Sementara itu, pasokan ikan jelawat yang dijual di Pasar Besar Palangkaraya berasal dari Kabupaten Pulang Pisau, Seruyan, Katingan dan Kotawaringin Timur. Harga ikan Jelawat di Pasar Besar Palangkaraya sekitar Rp. 35.000,- - RP. 38.000,-/kg. Jumlah pedagang ikan jelawat di Pasar Besar Palangkaraya sekitar 8 pedagang dengan penjualan rata-rata per hari sekitar 100-200 kilogram.  Di Sungai Kahayan Kota Pontianak, jelawat mulai dibudidayakan dengan menggunakan karamba. Menurut Pak Rosli salah satu pembudidaya jelawat,  ikan ini dapat dipanen setelah berumur sekitar 6-12 bulan dengan ukuran 1-2 kilogram per ekor. Satu karamba dengan ukuran 4 x 4 meter dapat menampung benih sekitar 1000 ekor. Jenis pakan yang biasa diberikan adalah dedak, bungkil, daun ubi dan pakan buatan.

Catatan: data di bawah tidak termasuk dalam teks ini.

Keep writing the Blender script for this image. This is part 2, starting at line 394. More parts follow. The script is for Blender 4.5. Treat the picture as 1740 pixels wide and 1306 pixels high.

Keberadaan ikan jelawat di alam mulai menurun jumlahnya, rata-rata ikan yang tertangkap hanya berukuran 2 kilogram per ekor.  Budidaya ikan jelawat perlu dikembangkan karena ikan ini banyak dicari orang, terutama orang-orang yang pernah merasakan dagingnya. Harga ikan  jelawat cukup tinggi dan dapat membawa keuntungan bagi pembudidaya dan pedagang. Selain itu juga, untuk kegiatan pelestarian karena populasi ikan jelawat sudah berkurang akibat penangkapan yang berlebihan dan tidak selektif.